PROVIDED RECORDS.
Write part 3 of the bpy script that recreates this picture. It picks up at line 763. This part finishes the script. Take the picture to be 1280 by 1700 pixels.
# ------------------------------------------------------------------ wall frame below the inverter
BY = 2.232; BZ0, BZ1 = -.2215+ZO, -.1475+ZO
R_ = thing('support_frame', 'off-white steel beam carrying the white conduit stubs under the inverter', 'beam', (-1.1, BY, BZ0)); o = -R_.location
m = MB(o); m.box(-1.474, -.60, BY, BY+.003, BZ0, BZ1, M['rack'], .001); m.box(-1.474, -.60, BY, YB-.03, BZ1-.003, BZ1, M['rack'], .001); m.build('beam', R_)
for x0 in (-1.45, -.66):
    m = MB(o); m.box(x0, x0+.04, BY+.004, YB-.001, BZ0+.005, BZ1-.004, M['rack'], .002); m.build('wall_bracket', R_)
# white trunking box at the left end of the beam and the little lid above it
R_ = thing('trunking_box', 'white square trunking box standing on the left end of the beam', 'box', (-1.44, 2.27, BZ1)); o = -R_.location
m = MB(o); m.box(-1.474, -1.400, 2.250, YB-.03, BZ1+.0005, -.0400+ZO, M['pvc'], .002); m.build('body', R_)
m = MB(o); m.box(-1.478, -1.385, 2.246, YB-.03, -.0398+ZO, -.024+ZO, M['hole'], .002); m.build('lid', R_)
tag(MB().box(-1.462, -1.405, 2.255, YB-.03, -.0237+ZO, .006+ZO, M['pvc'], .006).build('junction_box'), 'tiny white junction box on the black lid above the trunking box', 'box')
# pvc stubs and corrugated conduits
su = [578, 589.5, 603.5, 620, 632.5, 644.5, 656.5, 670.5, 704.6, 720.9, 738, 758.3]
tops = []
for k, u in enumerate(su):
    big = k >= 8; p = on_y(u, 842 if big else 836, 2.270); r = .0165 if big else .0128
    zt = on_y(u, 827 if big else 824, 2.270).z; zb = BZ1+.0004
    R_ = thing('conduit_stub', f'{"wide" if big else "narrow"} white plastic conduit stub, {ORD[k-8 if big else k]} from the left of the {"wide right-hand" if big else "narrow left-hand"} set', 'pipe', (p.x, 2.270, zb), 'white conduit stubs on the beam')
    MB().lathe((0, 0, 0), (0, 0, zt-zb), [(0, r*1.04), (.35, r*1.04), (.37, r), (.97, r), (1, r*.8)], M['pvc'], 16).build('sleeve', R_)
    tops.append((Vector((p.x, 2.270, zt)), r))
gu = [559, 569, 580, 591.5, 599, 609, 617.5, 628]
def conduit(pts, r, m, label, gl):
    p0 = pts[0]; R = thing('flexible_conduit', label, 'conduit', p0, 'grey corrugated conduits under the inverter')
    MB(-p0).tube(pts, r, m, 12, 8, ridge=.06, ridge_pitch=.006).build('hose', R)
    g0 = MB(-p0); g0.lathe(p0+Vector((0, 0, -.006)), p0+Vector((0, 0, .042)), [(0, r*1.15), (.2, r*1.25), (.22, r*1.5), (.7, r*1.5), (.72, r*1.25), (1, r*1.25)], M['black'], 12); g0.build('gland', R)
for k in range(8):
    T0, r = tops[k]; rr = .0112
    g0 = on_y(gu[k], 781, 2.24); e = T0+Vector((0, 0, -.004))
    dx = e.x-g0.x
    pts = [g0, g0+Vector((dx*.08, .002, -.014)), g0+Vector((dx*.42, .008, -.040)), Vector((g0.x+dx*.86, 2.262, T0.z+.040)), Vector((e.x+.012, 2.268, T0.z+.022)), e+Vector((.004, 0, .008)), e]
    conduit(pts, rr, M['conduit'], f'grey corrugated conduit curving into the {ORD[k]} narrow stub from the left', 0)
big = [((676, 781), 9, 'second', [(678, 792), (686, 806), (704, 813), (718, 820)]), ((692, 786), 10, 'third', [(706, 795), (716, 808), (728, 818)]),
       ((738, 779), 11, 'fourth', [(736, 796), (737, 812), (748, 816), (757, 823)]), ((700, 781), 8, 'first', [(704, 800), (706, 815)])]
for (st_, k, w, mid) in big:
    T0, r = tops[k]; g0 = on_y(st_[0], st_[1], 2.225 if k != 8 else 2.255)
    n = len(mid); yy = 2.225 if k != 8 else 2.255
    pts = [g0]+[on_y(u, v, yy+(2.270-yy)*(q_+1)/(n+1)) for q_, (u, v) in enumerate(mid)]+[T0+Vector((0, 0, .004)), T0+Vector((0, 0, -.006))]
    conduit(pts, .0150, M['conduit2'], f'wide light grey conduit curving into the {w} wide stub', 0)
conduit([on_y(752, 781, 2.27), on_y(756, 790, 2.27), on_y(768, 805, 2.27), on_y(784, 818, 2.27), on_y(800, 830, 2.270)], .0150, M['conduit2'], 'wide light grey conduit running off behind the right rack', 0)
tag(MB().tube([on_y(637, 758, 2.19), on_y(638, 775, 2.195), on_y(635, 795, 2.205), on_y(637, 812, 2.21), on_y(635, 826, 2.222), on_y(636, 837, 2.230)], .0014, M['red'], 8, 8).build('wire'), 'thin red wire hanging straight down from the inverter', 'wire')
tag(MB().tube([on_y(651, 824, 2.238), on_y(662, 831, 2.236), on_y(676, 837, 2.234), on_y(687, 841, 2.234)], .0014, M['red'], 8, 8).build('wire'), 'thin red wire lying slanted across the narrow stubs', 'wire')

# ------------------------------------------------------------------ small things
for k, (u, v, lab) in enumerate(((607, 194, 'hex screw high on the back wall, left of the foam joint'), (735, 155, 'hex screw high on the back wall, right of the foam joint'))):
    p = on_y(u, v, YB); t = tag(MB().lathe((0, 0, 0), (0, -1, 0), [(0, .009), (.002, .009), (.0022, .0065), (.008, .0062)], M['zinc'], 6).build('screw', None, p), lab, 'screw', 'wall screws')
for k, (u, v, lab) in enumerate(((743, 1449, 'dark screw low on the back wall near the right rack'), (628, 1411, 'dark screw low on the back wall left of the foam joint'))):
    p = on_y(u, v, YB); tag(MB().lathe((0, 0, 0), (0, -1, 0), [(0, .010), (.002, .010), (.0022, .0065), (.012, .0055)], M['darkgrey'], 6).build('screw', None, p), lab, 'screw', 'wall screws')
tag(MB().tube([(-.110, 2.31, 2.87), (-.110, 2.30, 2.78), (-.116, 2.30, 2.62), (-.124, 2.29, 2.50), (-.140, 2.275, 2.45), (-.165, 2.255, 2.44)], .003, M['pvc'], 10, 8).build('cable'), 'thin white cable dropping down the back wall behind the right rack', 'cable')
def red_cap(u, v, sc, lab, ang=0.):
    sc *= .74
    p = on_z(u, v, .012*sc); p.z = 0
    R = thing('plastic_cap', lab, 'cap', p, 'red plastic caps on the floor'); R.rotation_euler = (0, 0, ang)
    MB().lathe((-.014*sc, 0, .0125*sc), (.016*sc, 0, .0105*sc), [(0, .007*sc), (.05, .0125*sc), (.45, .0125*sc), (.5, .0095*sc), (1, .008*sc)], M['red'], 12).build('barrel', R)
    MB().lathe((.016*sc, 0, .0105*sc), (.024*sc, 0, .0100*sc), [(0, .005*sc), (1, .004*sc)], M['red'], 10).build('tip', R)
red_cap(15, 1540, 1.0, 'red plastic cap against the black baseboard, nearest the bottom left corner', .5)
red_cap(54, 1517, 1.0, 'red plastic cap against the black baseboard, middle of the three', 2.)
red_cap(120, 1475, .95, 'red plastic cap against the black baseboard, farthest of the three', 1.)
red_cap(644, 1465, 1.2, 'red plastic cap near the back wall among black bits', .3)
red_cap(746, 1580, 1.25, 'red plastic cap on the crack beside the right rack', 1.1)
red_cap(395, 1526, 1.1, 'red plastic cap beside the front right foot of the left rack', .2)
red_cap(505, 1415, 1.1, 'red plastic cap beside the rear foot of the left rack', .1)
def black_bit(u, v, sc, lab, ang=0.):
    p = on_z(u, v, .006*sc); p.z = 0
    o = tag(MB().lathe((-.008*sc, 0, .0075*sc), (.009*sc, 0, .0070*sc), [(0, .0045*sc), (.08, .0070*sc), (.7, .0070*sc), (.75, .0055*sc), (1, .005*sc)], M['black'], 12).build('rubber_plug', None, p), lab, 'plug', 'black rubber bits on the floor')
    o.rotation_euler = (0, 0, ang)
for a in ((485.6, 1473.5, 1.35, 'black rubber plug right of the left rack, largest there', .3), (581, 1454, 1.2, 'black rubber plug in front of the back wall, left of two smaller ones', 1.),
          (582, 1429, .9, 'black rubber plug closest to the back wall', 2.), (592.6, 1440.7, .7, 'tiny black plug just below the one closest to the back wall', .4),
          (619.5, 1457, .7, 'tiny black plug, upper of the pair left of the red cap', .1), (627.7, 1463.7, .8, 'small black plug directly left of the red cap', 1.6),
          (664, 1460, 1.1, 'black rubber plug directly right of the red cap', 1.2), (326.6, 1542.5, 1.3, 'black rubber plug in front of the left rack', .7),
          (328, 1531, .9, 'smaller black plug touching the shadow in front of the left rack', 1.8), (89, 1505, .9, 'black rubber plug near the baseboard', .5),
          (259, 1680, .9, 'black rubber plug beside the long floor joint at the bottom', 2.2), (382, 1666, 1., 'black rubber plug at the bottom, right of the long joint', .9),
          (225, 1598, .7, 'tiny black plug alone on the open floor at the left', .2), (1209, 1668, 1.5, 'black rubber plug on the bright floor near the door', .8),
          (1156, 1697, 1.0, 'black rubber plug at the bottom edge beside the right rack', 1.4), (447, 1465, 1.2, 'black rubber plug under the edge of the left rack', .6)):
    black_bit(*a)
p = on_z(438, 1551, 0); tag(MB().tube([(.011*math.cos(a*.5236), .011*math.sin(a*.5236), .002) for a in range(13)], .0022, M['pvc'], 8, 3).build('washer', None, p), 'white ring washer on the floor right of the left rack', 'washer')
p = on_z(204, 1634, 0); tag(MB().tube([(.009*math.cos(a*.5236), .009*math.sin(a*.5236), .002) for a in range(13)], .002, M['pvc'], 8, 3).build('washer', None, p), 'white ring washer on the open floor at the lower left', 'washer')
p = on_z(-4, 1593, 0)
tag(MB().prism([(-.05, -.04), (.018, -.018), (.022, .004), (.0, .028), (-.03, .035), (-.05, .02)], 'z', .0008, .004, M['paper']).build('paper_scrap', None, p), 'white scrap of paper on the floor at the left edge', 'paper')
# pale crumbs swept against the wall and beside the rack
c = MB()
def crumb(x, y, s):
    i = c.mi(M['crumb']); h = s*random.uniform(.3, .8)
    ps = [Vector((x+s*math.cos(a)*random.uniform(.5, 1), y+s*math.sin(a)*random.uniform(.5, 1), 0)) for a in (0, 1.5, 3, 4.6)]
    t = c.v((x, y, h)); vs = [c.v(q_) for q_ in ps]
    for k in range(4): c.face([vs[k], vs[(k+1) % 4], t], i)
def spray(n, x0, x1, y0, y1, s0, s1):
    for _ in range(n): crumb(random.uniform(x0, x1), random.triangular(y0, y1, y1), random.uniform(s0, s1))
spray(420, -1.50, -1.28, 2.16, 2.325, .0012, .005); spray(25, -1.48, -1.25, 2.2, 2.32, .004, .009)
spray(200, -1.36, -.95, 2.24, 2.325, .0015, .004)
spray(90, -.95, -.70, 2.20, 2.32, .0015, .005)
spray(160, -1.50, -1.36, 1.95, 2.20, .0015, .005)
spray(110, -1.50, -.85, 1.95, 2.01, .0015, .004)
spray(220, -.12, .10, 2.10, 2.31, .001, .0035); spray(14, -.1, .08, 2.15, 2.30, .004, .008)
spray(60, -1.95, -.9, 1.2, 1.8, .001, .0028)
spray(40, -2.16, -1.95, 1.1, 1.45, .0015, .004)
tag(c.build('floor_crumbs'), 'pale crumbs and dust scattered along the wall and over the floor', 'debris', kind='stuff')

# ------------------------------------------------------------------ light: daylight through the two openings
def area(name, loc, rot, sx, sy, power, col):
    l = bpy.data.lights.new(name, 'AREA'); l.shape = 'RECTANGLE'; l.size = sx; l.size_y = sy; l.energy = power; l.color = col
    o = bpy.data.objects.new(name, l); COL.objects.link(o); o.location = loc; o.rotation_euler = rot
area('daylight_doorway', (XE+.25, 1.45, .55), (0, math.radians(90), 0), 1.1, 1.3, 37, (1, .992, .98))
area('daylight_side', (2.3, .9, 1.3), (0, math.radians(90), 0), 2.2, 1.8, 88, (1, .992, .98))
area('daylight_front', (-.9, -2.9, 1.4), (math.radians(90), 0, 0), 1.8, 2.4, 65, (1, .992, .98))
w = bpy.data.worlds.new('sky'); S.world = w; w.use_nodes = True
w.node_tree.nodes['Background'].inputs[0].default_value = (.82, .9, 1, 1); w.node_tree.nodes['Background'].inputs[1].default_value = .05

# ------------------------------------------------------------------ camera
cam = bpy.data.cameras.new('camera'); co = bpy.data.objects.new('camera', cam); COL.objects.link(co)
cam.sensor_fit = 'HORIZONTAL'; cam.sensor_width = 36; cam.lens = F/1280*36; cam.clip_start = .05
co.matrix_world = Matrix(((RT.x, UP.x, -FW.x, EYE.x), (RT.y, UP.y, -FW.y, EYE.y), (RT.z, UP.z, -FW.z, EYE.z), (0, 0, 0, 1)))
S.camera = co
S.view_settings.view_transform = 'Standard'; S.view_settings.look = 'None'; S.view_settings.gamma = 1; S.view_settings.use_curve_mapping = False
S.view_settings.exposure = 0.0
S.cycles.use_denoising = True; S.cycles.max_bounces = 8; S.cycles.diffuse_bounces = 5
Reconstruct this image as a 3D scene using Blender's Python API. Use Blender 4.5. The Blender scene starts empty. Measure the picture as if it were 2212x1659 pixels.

YOUR OBJECTIVE. Count each line of the data where the word "this" appears, then reply with the total only.

THE ANSWER. 2